BP still cleaning up mess of a response to oil spill in Gulf

No one in their right mind would want to be in the shoes of BP chief executive Tony Hayward at the moment, despite the fact that he leads one of the world's largest corporations.

No one in their right mind would want to be in the shoes of BP chief executive Tony Hayward at the moment, despite the fact that he leads one of the world's largest corporations.

Formerly British Petroleum, BP now positions itself as Beyond Petroleum, but is faced with an environmental catastrophe of dramatic proportions. Hayward's claim that the oil spill in the Gulf of Mexico - caused by an explosion on the Deepwater Horizon drilling rig in which, let's not forget, 11 workers lost their lives - was "relatively tiny" compared with the "very big ocean" now seems laughable.
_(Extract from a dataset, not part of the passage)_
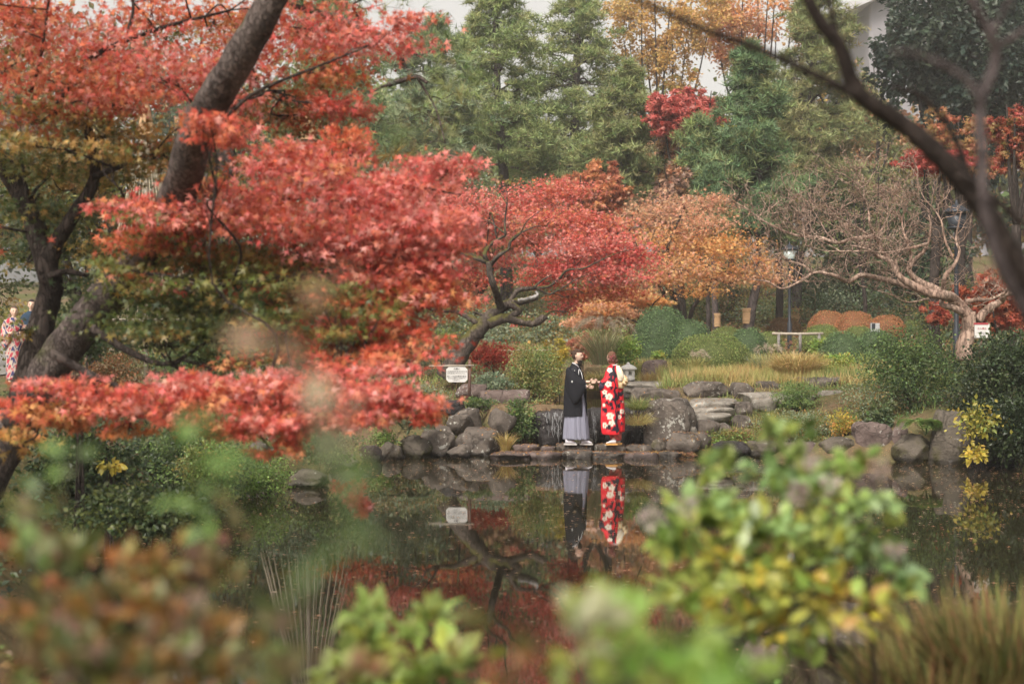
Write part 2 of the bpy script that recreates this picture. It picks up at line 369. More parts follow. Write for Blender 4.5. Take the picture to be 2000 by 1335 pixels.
def tree(name, label, lines, pads, leaf='star', size=0.06, bark=None, leafmat=None, cat='tree', group=None, seg=8, limb_r=0.03,
         per=45, tight=0.2, updir=0.5, twig=True, knob=0.05, parts=0, power=.5, limbs=True, lift=-.15, grow=(1, 1), thin=1.0, col_bark=(1, 1, 1), crownname='crown'):
    """lines: [(world pts, r0, r1)], pads: [(C, R, n, palette)]"""
    root = empty(name, A(lines[0][0])[0], label, cat, group)
    tb = MB(); nodes = []; nr = []
    for pts, r0, r1 in lines:
        s = spline(pts, 6); tube(tb, s, [r0, (r0 + r1) / 2, r1], seg, col_bark, knob); nodes.append(s); nr.append(np.linspace(r0, r1, len(s)))
    nodes = np.vstack(nodes); nr = np.concatenate(nr)
    lb = MB(); keep = []
    tw = MB()
    D0_ = float(A(lines[0][0])[0][1])
    for C, R, n, pal in pads:
        C = A(C, float); R = (A(R, float) if np.ndim(R) else A([R, R, R * .5])) * A([grow[0], grow[0], grow[1]]); n = max(1, int(n * thin))
        pos, k, cc = clumps(C, R, n, per, tight, power)
        if limbs:
            d = np.linalg.norm(nodes - C, axis=1) + np.maximum(0, nodes[:, 2] - C[2]) * 1.5
            j = int(np.argmin(d)); rr = min(limb_r, nr[j] * .7)
            lim = bend(nodes[j], C - A([0, 0, R[2] * .3]), 0.16, -0.04, 4); tube(tw, lim, [rr, rr * .35], 5, col_bark)
            if twig:
                src = lim[len(lim) // 2:]
                for c in cc[:: max(1, len(cc) // (12 if D0_ < 36 else 4))]:
                    a = src[rng.integers(0, len(src))]; tube(tw, bend(a, c, 0.12, 0, 2)[::2], [rr * .35, rr * .08], 3, col_bark)
        out = nrm((pos - C) / R)
        yd = out * .6 + rng.normal(size=pos.shape) * .6 + A([0, 0, lift]); nm = rng.normal(size=pos.shape) * .55 + A([0, -.35, updir * 1.6])
        sz = size * rng.uniform(.65, 1.25, len(pos)); cl = paint(pal, rng.integers(0, len(pal), len(cc))[k], len(pos))
        if parts: keep.append((pos, yd, nm, sz, cl))
        else: scatter(lb, leaf, pos, yd, nm, sz, cl)
    tb.build('trunk', bark, root)
    if tw.n: tw.build('limbs', bark, root, kind='stuff')
    if parts:
        pos, yd, nm, sz, cl = [np.concatenate(a) for a in zip(*keep)]
        # those that show largest in the photograph become single leaves
        u = 1000 + pos[:, 0] / pos[:, 1] * F; v = 667.5 - (pos[:, 2] - CH) / pos[:, 1] * F
        inside = (u > 0) & (u < 2000) & (v > 0) & (v < 1335)
        order = np.argsort(pos[:, 1] / sz + np.where(inside, 0, 1e6))
        leaf_parts(root, leaf, *[a[order[:parts]] for a in (pos, yd, nm, sz, cl)], leafmat)
        rest = order[parts:]; scatter(lb, 'star' if leaf == 'maple' else leaf, *[a[rest] for a in (pos, yd, nm, sz, cl)])
    if lb.n: lb.build(crownname, leafmat or LEAF, root, smooth=False, kind='stuff')
    return root

def leaf_parts(root, kind, pos, yd, nm, sz, cl, mat=None, name='leaf'):
    K = 10; V, T, Q = TPL[kind]; rep = cl[np.linspace(0, len(cl) - 1, K).astype(int)]; ms = []
    for c in rep:
        b = MB(); b.add(V, T if len(T) else None, Q if len(Q) else None, c); ms.append(b.mesh(name, mat or LEAF, smooth=False))
    near = ((cl[:, None] - rep[None]) ** 2).sum(-1).argmin(1)
    y = nrm(yd); z = nrm(nm - (nm * y).sum(-1, keepdims=True) * y); x = np.cross(y, z); o0 = wloc(root)
    for i in range(len(pos)):
        o = bpy.data.objects.new(name, ms[near[i]]); COL.objects.link(o); o.parent = root
        M = Matrix.Identity(4); s = float(sz[i])
        for a in range(3):
            M[a][0] = x[i, a] * s; M[a][1] = y[i, a] * s; M[a][2] = z[i, a] * s; M[a][3] = pos[i, a] - o0[a]
        o.matrix_basis = M

def px_pads(lst, D0=None):
    """[(px, py, rx, ry, D, n, palette[, depth radius in m])] -> world pads"""
    out = []
    for s in lst:
        px, py, rx, ry, D, n, pal = s[:7]; dr = s[7] if len(s) > 7 else rx / F * D * .9
        out.append((P(px, py, D), A([rx / F * D, dr, ry / F * D]), n, pal))
    return out
def trace(pts, D, dj=0.3, org=(0, 0), sc=1.0):
    """pixel polyline (in a crop with origin and scale) -> world points with wandering depth"""
    p = A(pts, float); d = D + np.cumsum(rng.normal(size=len(p)) * dj) * (1 if dj else 0); d = d - d[0] + (D if np.isscalar(D) else D[0])
    return A([P(org[0] + x / sc, org[1] + y / sc, dd) for (x, y), dd in zip(p, d)])

def shrub(name, label, C, R, n, pal, leaf='chip', size=0.04, mat=None, cat='shrub', group=None, per=30, tight=0.2, ground=None, parts=0, stems=7, power=.5, updir=.4, stemr=.012):
    C = A(C, float); R = A(R, float)
    gz = C[2] - R[2] if ground is None else ground
    base = A([C[0], C[1], gz - 0.05])
    lines = [(A([base + A([rng.normal() * .04, rng.normal() * .04, 0]), base * .5 + C * .5 + rng.normal(size=3) * R * .15, C + ball(1)[0] * R * .75]), stemr, stemr * .3) for _ in range(stems)]
    return tree(name, label, lines, [(C, R, n, pal)], leaf, size, BARK_DARK, mat or LEAF, cat, group, 5, stemr, per, tight, updir, False, 0.0, parts, power, False, crownname='foliage')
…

The multi-billion-dollar company's communications response has attracted criticism, especially its initial reaction in trying to pass off blame onto rig owner Transocean and energy services firm Halliburton.

President Obama wasn't alone in thinking this approach unseemly when anything between 5,000 and 25,000 barrels of oil a day were leaking unstemmed into the ocean, however "big" that ocean might be. He banged heads and suggested the "cozy relationship" between government and the oil industry was well and truly over.
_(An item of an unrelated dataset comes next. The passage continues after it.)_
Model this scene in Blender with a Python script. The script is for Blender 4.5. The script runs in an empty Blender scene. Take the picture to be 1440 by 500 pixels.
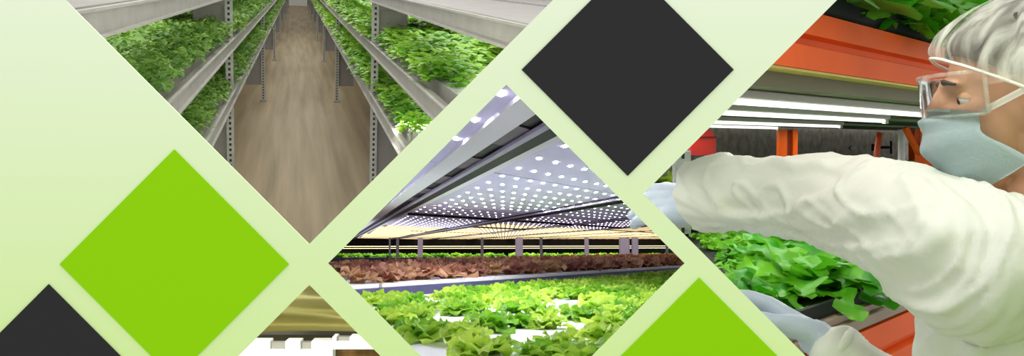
import bpy, bmesh, math, random
from mathutils import Vector, Matrix, noise, Euler

# ------------------------------------------------------------------ camera, world, exposure
SC = bpy.context.scene
COL = SC.collection
F = 1200.0                       # focal length in pixels of the 1440-wide frame
CAM = Vector((0, 0, 1.5))
HZ = 200.0                       # picture row of the eye level
DP = 0.78                        # distance of the display wall
cd = bpy.data.cameras.new('camera')
cam = bpy.data.objects.new('camera', cd); COL.objects.link(cam)
cam.location = CAM; cam.rotation_euler = (math.pi/2, 0, 0)
cd.sensor_width = 36; cd.lens = F/1440*36; cd.shift_y = -50/1440
cd.clip_start = .02; cd.clip_end = 300
SC.camera = cam
w = bpy.data.worlds.new('world'); SC.world = w; w.use_nodes = True
w.node_tree.nodes['Background'].inputs[0].default_value = (1, 1, 1, 1)
w.node_tree.nodes['Background'].inputs[1].default_value = .93
SC.view_settings.view_transform = 'Standard'; SC.view_settings.look = 'None'
SC.view_settings.gamma = 1; SC.view_settings.use_curve_mapping = False
SC.view_settings.exposure = 0.0
SC.cycles.use_denoising = True
SC.cycles.transparent_max_bounces = 16
rnd = random.Random(7)

def area_light(name, M, sx, sy, power, col=(1, 1, 1)):
    l = bpy.data.lights.new(name, 'AREA'); l.shape = 'RECTANGLE'; l.size = sx; l.size_y = sy
    l.energy = power; l.color = col
    o = bpy.data.objects.new(name, l); COL.objects.link(o); o.matrix_world = M
    return o

def aim(p, q):
    z = (Vector(p)-Vector(q)).normalized(); return Matrix.Translation(p) @ z.to_track_quat('Z', 'Y').to_matrix().to_4x4()
area_light('worker_fill', aim((.30, .88, 2.15), (.72, 1.25, 1.42)), .35, .25, 3.7, (1, 1, .97))        # added fill light on the worker, not a lamp of the room
area_light('foil_fill', aim((-.42, .95, 1.36), (-.34, 1.5, 1.26)), .2, .1, 3.8, (1, .97, .86))    # added fill light to brighten the foil and trays
# ------------------------------------------------------------------ helpers
def ray(px, py): return Vector(((px-720)/F, 1, (HZ-py)/F))
def P(px, py, Y): return CAM + ray(px, py)*Y
def proj(p):
    d = p-CAM
    return (720+F*d.x/d.y, HZ-F*d.z/d.y)
def frame(vx, vy):
    y = ray(vx, vy).normalized(); x = Vector((y.y, -y.x, 0)).normalized(); z = x.cross(y)
    return Matrix(((x.x, y.x, z.x, CAM.x), (x.y, y.y, z.y, CAM.y), (x.z, y.z, z.z, CAM.z), (0, 0, 0, 1)))
# the partitions between the rooms: planes along the eye lines behind the strips of the wall
def plane_sum(S):  return Vector((1, (920-S)/F, -1))     # >0 on the lower right of the diagonal
def plane_dif(D):  return Vector((1, (520-D)/F, 1))      # >0 on the upper right of the diagonal
N13, N34, N53 = plane_sum(804), plane_dif(613), plane_dif(63)
N4L = Vector((1, (720-850)/F, 0))           # left end of the worker's room, behind the board between the openings

def srgb(r, g, b):
    f = lambda c: (c/255/12.92 if c/255 <= .04045 else ((c/255+.055)/1.055)**2.4)
    return (f(r), f(g), f(b), 1)

def new_obj(name, me, parent=None, M=None):
    o = bpy.data.objects.new(name, me); COL.objects.link(o)
    if parent is not None: o.parent = parent
    if M is not None: o.matrix_basis = M
    return o
def thing(name, label, cat, M=None, group=None):
    return tag(new_obj(name, None, None, M or Matrix()), label, cat, group)
def tag(o, label, cat=None, group=None, kind=None):
    if label: o['label'] = label
    if cat: o['category'] = cat
    if group: o['group'] = group
    if kind: o['kind'] = kind
    return o
def mesh_of(bm, mat, smooth=False, name='mesh'):
    me = bpy.data.meshes.new(name)
    bmesh.ops.recalc_face_normals(bm, faces=bm.faces[:])
    if smooth:
        for f in bm.faces: f.smooth = True
    bm.to_mesh(me); bm.free(); me.materials.append(mat)
    return me
def obj(name, bm, mat, parent=None, M=None, smooth=False):
    return new_obj(name, mesh_of(bm, mat, smooth, name), parent, M)
def B(): return bmesh.new()
def box(bm, lo, hi, bev=0):
    lo = Vector(lo); hi = Vector(hi); c = (lo+hi)/2; s = hi-lo
    r = bmesh.ops.create_cube(bm, size=1, matrix=Matrix.Translation(c) @ Matrix.Diagonal((abs(s.x), abs(s.y), abs(s.z), 1)))
    if bev:
        es = list({e for v in r['verts'] for e in v.link_edges})
        bmesh.ops.bevel(bm, geom=es, offset=bev, segments=2, affect='EDGES', profile=.6)
    return bm
def bar(bm, p, q, wx, wz, up=(0, 0, 1)):
    p = Vector(p); q = Vector(q); y = (q-p).normalized(); x = y.cross(Vector(up)).normalized(); z = x.cross(y)
    M = Matrix(((x.x, y.x, z.x, 0), (x.y, y.y, z.y, 0), (x.z, y.z, z.z, 0), (0, 0, 0, 1)))
    bmesh.ops.create_cube(bm, size=1, matrix=Matrix.Translation((p+q)/2) @ M @ Matrix.Diagonal((wx, (q-p).length, wz, 1)))
    return bm
def tube(bm, pts, r, seg=8, flat=None):
    pts = [Vector(p) for p in pts]; rings = []
    for i, p in enumerate(pts):
        d = (pts[min(i+1, len(pts)-1)]-pts[max(i-1, 0)]).normalized()
        a = d.orthogonal().normalized() if i == 0 else (rings[-1][1]-d*rings[-1][1].dot(d)).normalized()
        b = d.cross(a); rr = r[i] if isinstance(r, (list, tuple)) else r
        rings.append(([bm.verts.new(p+(a*math.cos(t)+b*math.sin(t))*rr) for t in [2*math.pi*k/seg for k in range(seg)]], a))
    for (A, _), (C, _) in zip(rings, rings[1:]):
        for k in range(seg): bm.faces.new((A[k], A[(k+1) % seg], C[(k+1) % seg], C[k]))
    bm.faces.new(rings[0][0][::-1]); bm.faces.new(rings[-1][0])
    return bm
def grid(bm, fn, nu, nv):
    vs = [[bm.verts.new(fn(i/nu, j/nv)) for j in range(nv+1)] for i in range(nu+1)]
    for i in range(nu):
        for j in range(nv): bm.faces.new((vs[i][j], vs[i+1][j], vs[i+1][j+1], vs[i][j+1]))
    return bm
def clip(bm, n, M=None):
    """cut away what lies beyond a partition (n is a world normal through the eye point; M the frame of bm)"""
    no = n; co = CAM
    if M is not None:
        I = M.inverted(); no = (M.to_3x3().transposed() @ n); co = I @ CAM
    r = bmesh.ops.bisect_plane(bm, geom=bm.verts[:]+bm.edges[:]+bm.faces[:], plane_co=co, plane_no=no.normalized(), clear_outer=True)
    ed = [e for e in r['geom_cut'] if isinstance(e, bmesh.types.BMEdge) and e.is_boundary]
    if ed: bmesh.ops.holes_fill(bm, edges=ed, sides=0)
    return bm
def solid(bm, t):
    bmesh.ops.solidify(bm, geom=bm.faces[:], thickness=t); return bm
def part(name, bm, mat, parent, smooth=False):
    if not bm.verts: bm.free(); return None
    return obj(name, bm, mat, parent, None, smooth)

# ------------------------------------------------------------------ materials
def mat(name, col, rough=.6, metal=0, var=0, scale=8, bump=0, bscale=40, trans=0, coat=0, col2=None, stretch=None, spec=.4):
    m = bpy.data.materials.new(name); m.use_nodes = True; nt = m.node_tree; n = nt.nodes; L = nt.links
    b = n['Principled BSDF']; b.inputs['Roughness'].default_value = rough; b.inputs['Metallic'].default_value = metal
    b.inputs['Specular IOR Level'].default_value = spec
    b.inputs['Base Color'].default_value = col
    if coat: b.inputs['Coat Weight'].default_value = coat
    tc = n.new('ShaderNodeTexCoord'); src = tc.outputs['Object']
    if stretch:
        mp = n.new('ShaderNodeMapping'); mp.inputs['Scale'].default_value = stretch; L.new(src, mp.inputs[0]); src = mp.outputs[0]
    cout = None
    if var or col2:
        t = n.new('ShaderNodeTexNoise'); t.inputs['Scale'].default_value = scale; t.inputs['Detail'].default_value = 5; L.new(src, t.inputs['Vector'])
        r = n.new('ShaderNodeValToRGB'); r.color_ramp.elements[0].position = .32; r.color_ramp.elements[1].position = .68
        c2 = col2 or tuple(min(1, c*(1+var)) for c in col[:3])+(1,)
        c1 = col if col2 else tuple(c*(1-var) for c in col[:3])+(1,)
        r.color_ramp.elements[0].color = c1; r.color_ramp.elements[1].color = c2
        L.new(t.outputs['Fac'], r.inputs[0]); L.new(r.outputs[0], b.inputs['Base Color']); cout = r.outputs[0]
    if bump:
        t = n.new('ShaderNodeTexNoise'); t.inputs['Scale'].default_value = bscale; t.inputs['Detail'].default_value = 4; L.new(src, t.inputs['Vector'])
        bp = n.new('ShaderNodeBump'); bp.inputs['Strength'].default_value = bump; bp.inputs['Distance'].default_value = .01
        L.new(t.outputs['Fac'], bp.inputs['Height']); L.new(bp.outputs[0], b.inputs['Normal'])
    if trans:
        tr = n.new('ShaderNodeBsdfTranslucent'); tr.inputs[0].default_value = col
        if cout: L.new(cout, tr.inputs[0])
        mx = n.new('ShaderNodeMixShader'); mx.inputs[0].default_value = trans
        L.new(b.outputs[0], mx.inputs[1]); L.new(tr.outputs[0], mx.inputs[2]); L.new(mx.outputs[0], n['Material Output'].inputs[0])
    return m
def leaf_mat(name, c1, c2, rough=.45, trans=.35, scale=14):
    """two leaf greens, mottled over the leaf and differing from plant to plant"""
    m = bpy.data.materials.new(name); m.use_nodes = True; nt = m.node_tree; n = nt.nodes; L = nt.links
    b = n['Principled BSDF']; b.inputs['Roughness'].default_value = rough; b.inputs['Specular IOR Level'].default_value = .35
    tc = n.new('ShaderNodeTexCoord'); oi = n.new('ShaderNodeObjectInfo')
    t = n.new('ShaderNodeTexNoise'); t.inputs['Scale'].default_value = scale; t.inputs['Detail'].default_value = 3
    L.new(tc.outputs['Object'], t.inputs['Vector'])
    a = n.new('ShaderNodeMath'); a.operation = 'MULTIPLY_ADD'; a.inputs[1].default_value = .5; L.new(oi.outputs['Random'], a.inputs[0]); L.new(t.outputs['Fac'], a.inputs[2])
    s = n.new('ShaderNodeMath'); s.operation = 'SUBTRACT'; s.inputs[1].default_value = .25; L.new(a.outputs[0], s.inputs[0])
    r = n.new('ShaderNodeValToRGB'); r.color_ramp.elements[0].position = .25; r.color_ramp.elements[1].position = .75
    r.color_ramp.elements[0].color = c1; r.color_ramp.elements[1].color = c2
    L.new(s.outputs[0], r.inputs[0]); L.new(r.outputs[0], b.inputs['Base Color'])
    tr = n.new('ShaderNodeBsdfTranslucent'); L.new(r.outputs[0], tr.inputs[0])
    mx = n.new('ShaderNodeMixShader'); mx.inputs[0].default_value = trans
    L.new(b.outputs[0], mx.inputs[1]); L.new(tr.outputs[0], mx.inputs[2]); L.new(mx.outputs[0], n['Material Output'].inputs[0])
    return m
def emit(name, col, s):
    m = bpy.data.materials.new(name); m.use_nodes = True; b = m.node_tree.nodes['Principled BSDF']
    b.inputs['Base Color'].default_value = col; b.inputs['Emission Color'].default_value = col; b.inputs['Emission Strength'].default_value = s
    return m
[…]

BP has gotten its communications act together subsequently, including a comprehensive website to provide information updates, videos from key executives, pictures, broadcast interviews, and copious contact details.

Communications agencies with other oil companies as clients will say, "There but for the grace of God go I," but as a senior executive at one such agency noted, at least the debate now is around what the damage is and how it will be cleared up, rather than whether BP should have been there and whether what it was doing was wrong.

BP has communications pros such as former Financial Times editor Andrew Gowers on the case. Gowers' first PR job when he left FT was head of communications at the ill-fated and now-bankrupt financial firm Lehman Brothers. He must be wishing he could slip back into the - relatively - comfortable shoes of business journalism. PR is not for the faint-hearted.